Thanks, David. You've really opened my eyes.

Hal O'Brien

Consider the fact, cited by Warren and Tyagi in The Two-Income Trap, that the single best indicator whether someone will file for bankruptcy in this country is whether one is married, and has kids. Or that more children will live in households that go through bankruptcy this year than households that go through divorce.

The leading cause, per Warren and Tyagi again, is not that more families are living high on the hog. No, more families are stretching their incomes to try to buy housing in neighborhoods perceived to have better schools. Then, because the mortgage payments rely on two incomes rather than one, the family has double the exposure to health risks, layoffs, what-have-you, and off to the court they go when something unexpected happens.

I leave it as an exercise for the reader if perhaps our society would be wiser to make school funding more equitable across all districts, and if perhaps slightly higher taxes wouldn't be more efficient for society as a whole than putting such large numbers of families through bankruptcy.

I also leave it as an exercise, even if one says only a percentage of bankruptcies are abusive as mentioned above, as to how small the pool of potential lawyers would be under such "considerations", given that bankruptcy is now more common than divorce.

David Giacalone

Does anybody read or listen to what some one else is saying before unloading their black-or-white, preconceived, or ultra-glib response?

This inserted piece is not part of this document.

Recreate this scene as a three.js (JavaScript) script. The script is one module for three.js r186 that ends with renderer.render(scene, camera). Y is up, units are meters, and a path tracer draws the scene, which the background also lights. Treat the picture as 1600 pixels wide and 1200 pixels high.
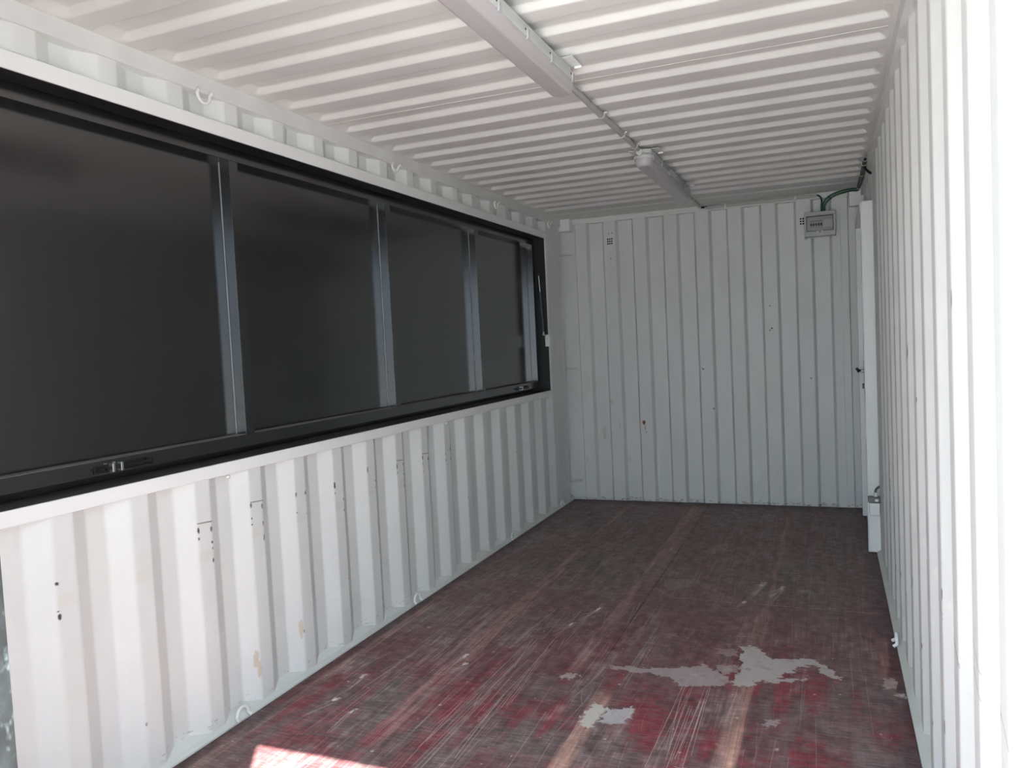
import * as THREE from 'three';
import { RoundedBoxGeometry } from 'three/addons/geometries/RoundedBoxGeometry.js';
import { mergeGeometries } from 'three/addons/utils/BufferGeometryUtils.js';

// ---------------------------------------------------------------- camera, sky, sun, exposure
const scene = new THREE.Scene();
const renderer = new THREE.WebGLRenderer({ antialias: true });
renderer.toneMapping = THREE.LinearToneMapping;
renderer.toneMappingExposure = 3.2;
renderer.shadowMap.enabled = true;

const camera = new THREE.PerspectiveCamera(2 * Math.atan(600 / 1218.3) * 180 / Math.PI, 4 / 3, 0.05, 200);
camera.position.set(2.0993, 1.3762, 6.4374);
camera.rotation.order = 'YXZ';
camera.rotation.set(-0.0513, 0.3893, -0.0486);
scene.add(camera);

scene.background = new THREE.Color().setRGB(1.58, 1.90, 2.20);      // bright hazy daylight
const sun = new THREE.DirectionalLight(new THREE.Color().setRGB(1, 0.96, 0.90), 9);
const SUN = new THREE.Vector3(0.340, 0.777, 0.529).normalize();
sun.position.copy(SUN).multiplyScalar(20).add(new THREE.Vector3(1.2, 0, 4));
sun.target.position.set(1.2, 0, 4);
sun.castShadow = true;
sun.shadow.mapSize.set(4096, 4096);
Object.assign(sun.shadow.camera, { left: -9, right: 9, top: 9, bottom: -9, near: 1, far: 45 });
scene.add(sun, sun.target);

// ---------------------------------------------------------------- helpers
let seed = 20240611;
const rnd = () => { seed = (seed * 1664525 + 1013904223) >>> 0; return seed / 4294967296; };
const rr = (a, b) => a + (b - a) * rnd();
const clamp = (v, a = 0, b = 1) => Math.min(b, Math.max(a, v));
const sstep = (a, b, v) => { const t = clamp((v - a) / (b - a)); return t * t * (3 - 2 * t); };
const mix = (a, b, t) => a + (b - a) * t;
function hash(x, y, s) {
  let h = Math.imul(x, 374761393) ^ Math.imul(y, 668265263) ^ Math.imul(s, 2246822519);
  h = Math.imul(h ^ (h >>> 13), 1274126177); h ^= h >>> 16;
  return (h >>> 0) / 4294967296;
}
function noise(x, y, s = 0) {
  const xi = Math.floor(x), yi = Math.floor(y); let u = x - xi, v = y - yi;
  u = u * u * (3 - 2 * u); v = v * v * (3 - 2 * v);
  const a = hash(xi, yi, s), b = hash(xi + 1, yi, s), c = hash(xi, yi + 1, s), d = hash(xi + 1, yi + 1, s);
  return a + (b - a) * u + (c - a) * v + (a - b - c + d) * u * v;
}
const fbm = (x, y, s, n = 4) => { let a = 0.5, r = 0, t = 0; for (let i = 0; i < n; i++) { r += a * noise(x, y, s + i); t += a; x *= 2.03; y *= 2.03; a *= 0.5; } return r / t; };

const names = new Map();
function numbered(name) { const n = names.get(name) ?? 0; names.set(name, n + 1); return n ? `${name}_${String(n).padStart(3, '0')}` : name; }
function shade(o) { o.traverse((m) => { if (m.isMesh) { m.castShadow = true; m.receiveShadow = true; } }); return o; }
function part(name, geo, mat, parent) {
  const m = new THREE.Mesh(Array.isArray(geo) ? (geo.length > 1 ? mergeGeometries(geo.map((g) => (g.index ? g.toNonIndexed() : g))) : geo[0]) : geo, mat);
  m.name = name; m.castShadow = m.receiveShadow = true; parent.add(m); return m;
}
function struct(name) { const g = new THREE.Group(); g.name = name; g.userData.kind = 'structure'; scene.add(g); return g; }
function thing(name, label, category, pos = [0, 0, 0], group) {
  const g = new THREE.Group(); g.name = numbered(name); g.position.set(...pos); scene.add(g);
  g.userData = { label, category }; if (group) g.userData.group = group; return g;
}
function copy(o, pos, label) {
  const c = o.clone(); c.name = numbered(o.name); c.position.set(...pos); c.userData = { ...o.userData }; if (label) c.userData.label = label; scene.add(c); return c;
}
const box = (x0, x1, y0, y1, z0, z1, r = 0) => {
  const w = x1 - x0, h = y1 - y0, d = z1 - z0;
  const g = r ? new RoundedBoxGeometry(w, h, d, 2, Math.min(r, w / 2.01, h / 2.01, d / 2.01)) : new THREE.BoxGeometry(w, h, d);
  return g.translate((x0 + x1) / 2, (y0 + y1) / 2, (z0 + z1) / 2);
};
function cyl(a, b, r, seg = 12, r2 = r) {
  const A = new THREE.Vector3(...a), B = new THREE.Vector3(...b), d = B.clone().sub(A);
  const g = new THREE.CylinderGeometry(r2, r, d.length(), seg);
  g.applyQuaternion(new THREE.Quaternion().setFromUnitVectors(new THREE.Vector3(0, 1, 0), d.clone().normalize()));
  return g.translate(...A.add(B).multiplyScalar(0.5).toArray());
}
const tube = (pts, r, seg = 40, rad = 8) => new THREE.TubeGeometry(new THREE.CatmullRomCurve3(pts.map((p) => new THREE.Vector3(...p)), false, 'centripetal'), seg, r, rad, false);
// rounds the corners of an open polyline of [a, b] points
function fillet(pts, r, n = 3) {
  const out = [pts[0]];
  for (let i = 1; i < pts.length - 1; i++) {
    const [p, q, s] = [pts[i - 1], pts[i], pts[i + 1]].map((v) => new THREE.Vector2(...v));
    const a = p.clone().sub(q), b = s.clone().sub(q), k = Math.min(r, a.length() * 0.45, b.length() * 0.45);
    a.setLength(k).add(q); b.setLength(k).add(q);
    for (let j = 0; j <= n; j++) { const t = j / n; out.push([mix(mix(a.x, q.x, t), mix(q.x, b.x, t), t), mix(mix(a.y, q.y, t), mix(q.y, b.y, t), t)]); }
  }
  out.push(pts[pts.length - 1]); return out;
}
// a folded steel sheet: polyline in a plane, given a thickness and drawn out along the third axis
function sheet(profile, off, len, place) {
  const back = profile.map(([a, b]) => [a + off[0], b + off[1]]).reverse();
  const s = new THREE.Shape([...profile, ...back].map((p) => new THREE.Vector2(...p)));
  const g = new THREE.ExtrudeGeometry(s, { depth: len, bevelEnabled: false, steps: 1 });
  const p = g.attributes.position;
  for (let i = 0; i < p.count; i++) p.setXYZ(i, ...place(p.getX(i), p.getY(i), p.getZ(i)));
  g.computeVertexNormals(); return g;
}
const flip = (g) => { const p = g.attributes; for (const k of Object.keys(p)) { const a = p[k], n = a.itemSize; for (let i = 0; i < a.count; i += 3) for (let c = 0; c < n; c++) { const t = a.array[(i + 1) * n + c]; a.array[(i + 1) * n + c] = a.array[(i + 2) * n + c]; a.array[(i + 2) * n + c] = t; } } g.computeVertexNormals(); return g; };
function uvs(g, f) { const p = g.attributes.position, a = new Float32Array(p.count * 2); for (let i = 0; i < p.count; i++) { const [u, v] = f(p.getX(i), p.getY(i), p.getZ(i)); a[2 * i] = u; a[2 * i + 1] = v; } g.setAttribute('uv', new THREE.BufferAttribute(a, 2)); return g; }
function plan(w, l, r) {                                              // rounded rectangle in x-z, drawn as a Shape in x-y
  const s = new THREE.Shape(), a = w / 2, b = l / 2;
  s.moveTo(-a + r, -b); s.lineTo(a - r, -b); s.absarc(a - r, -b + r, r, -Math.PI / 2, 0); s.lineTo(a, b - r); s.absarc(a - r, b - r, r, 0, Math.PI / 2);
  s.lineTo(-a + r, b); s.absarc(-a + r, b - r, r, Math.PI / 2, Math.PI); s.lineTo(-a, -b + r); s.absarc(-a + r, -b + r, r, Math.PI, 1.5 * Math.PI); return s;
}
function canvasTexture(w, h, draw, srgb = true) {
  const c = document.createElement('canvas'); c.width = w; c.height = h; const x = c.getContext('2d'); draw(x, w, h);
  const t = new THREE.CanvasTexture(c); if (srgb) t.colorSpace = THREE.SRGBColorSpace; t.wrapS = t.wrapT = THREE.RepeatWrapping; t.anisotropy = 8; return t;
}
const std = (r, g, b, rough, extra = {}) => new THREE.MeshStandardMaterial({ color: new THREE.Color().setRGB(r, g, b), roughness: rough, ...extra });
const phy = (r, g, b, rough, extra = {}) => new THREE.MeshPhysicalMaterial({ color: new THREE.Color().setRGB(r, g, b), roughness: rough, ...extra });

// ---------------------------------------------------------------- dimensions of the container (metres, z = 0 at the far wall)
const W = 2.33, H = 2.407, L = 5.80, PITCH = 0.277;
const CL = -0.008, CR = 2.352;                                        // inner faces of the side wall folds
const DOOR_X = 1.145;                                                 // free edge of the closed left rear door

// ---------------------------------------------------------------- materials
const PAINT = [0.82, 0.83, 0.815];
const paintMap = canvasTexture(512, 512, (x, w, h) => {               // sprayed paint, tileable: very slight cloudiness
  const im = x.createImageData(w, h);
  for (let j = 0; j < h; j++) for (let i = 0; i < w; i++) {
    const a = i / w * Math.PI * 2, b = j / h * Math.PI * 2;
    const n = fbm(Math.cos(a) * 2 + 7, Math.sin(a) * 2 + Math.cos(b) * 2 + 9, 3, 4) * 0.5 + fbm(Math.sin(b) * 2 + 4, Math.cos(a) * 1.5 + 3, 9, 4) * 0.5;
    const v = 246 + (n - 0.5) * 22, k = (j * w + i) * 4; im.data[k] = v; im.data[k + 1] = v; im.data[k + 2] = v - 2; im.data[k + 3] = 255;
  }
  x.putImageData(im, 0, 0);
});
const white = std(...PAINT, 0.5, { map: paintMap });
const ceilingPaint = std(0.83, 0.82, 0.805, 0.55, { map: paintMap });
const frameWhite = std(0.86, 0.865, 0.85, 0.42);
const weldWhite = std(0.78, 0.78, 0.75, 0.45);
const black = phy(0.006, 0.0065, 0.0075, 0.17, { ior: 2.05 });
const blackMatt = std(0.012, 0.012, 0.013, 0.5), sillBlack = std(0.05, 0.05, 0.052, 0.6);
const deepBlack = std(0.006, 0.006, 0.006, 0.8);
const chrome = std(0.62, 0.62, 0.60, 0.25, { metalness: 1 });
const zinc = std(0.55, 0.56, 0.55, 0.38, { metalness: 1 });
const pvc = std(0.50, 0.50, 0.47, 0.45);
const darkPvc = std(0.035, 0.034, 0.030, 0.5);
const greyBox = std(0.50, 0.51, 0.52, 0.4);
const greyDark = std(0.16, 0.165, 0.165, 0.4);
const plasticWhite = std(0.80, 0.80, 0.76, 0.4);
const green = std(0.006, 0.085, 0.042, 0.4);
const lampHousing = std(0.60, 0.62, 0.60, 0.4);
const lampLens = phy(0.54, 0.505, 0.515, 0.3, { clearcoat: 0.3, clearcoatRoughness: 0.2 });
const doorPaint = std(0.80, 0.82, 0.79, 0.42);
const rubber = std(1, 1, 1, 0.6, { map: canvasTexture(256, 1024, (x, w, h) => {
  const im = x.createImageData(w, h);
  for (let j = 0; j < h; j++) for (let i = 0; i < w; i++) {
    const n = fbm(i / 22, j / 30, 51, 5), m = fbm(i / 9, j / 14, 77, 4), k = (j * w + i) * 4;
    let v = 14 + n * 52 + (m > 0.62 ? (m - 0.62) * 300 : 0); im.data[k] = v * 0.93; im.data[k + 1] = v; im.data[k + 2] = v * 1.02; im.data[k + 3] = 255;
  }
  x.putImageData(im, 0, 0);
}) });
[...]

Are we really a society where almost no one can make a nuanced judgment - not even those trained to "think like a lawyer"?


I do not think there would be a lot of instances where going bankrupt would preclude a lawyer from being admitted to the bar, due to misuse or abuse of the bankruptcy privilege.

I do not think many (or virtually any) of the small group whose situation would warrant a closer look are part of the demographic group of double-income families with large mortgages and huge child-care expenses.

I do think that lawyers have special duties and obligations that warrant some ethics screening prior to admission.

The fact that there are some very good reasons to go bankrupt and that many very good (and often very unlucky) people do use bankruptcy to get a new start, in no way justifies looking the other way when an applicant for a position that includes enormous trust and responsibility, and bestows many privileges, appears to have abused the system.

Scipio

I have mto back David up here on this. I certainly don't think that people who declare bankruptcy are bad people. But attorneys wield enormous real power over people's lives, in particular, the lives of their clients. And lawyers have a duty to provide moral and ethical as well as merely legal advice.

There is a substantial difference between persons who are forced to file bankruptcy, and those who do it largely for evasive purposes. In particular, there was a problem with student loans and bankruptcy petitions that Congress did away with a few years ago by making student loan essentially non-dischargeable.

There is not an easy answer here, and probably not one that doesn't leave some people cold about the general public's attitude toward bankruptcy. Fundamentally, I don't really have any concerns about whether a lawyer has declared bankruptcy, although the circumstances of his bankruptcy would definitely adjust my view of his probity.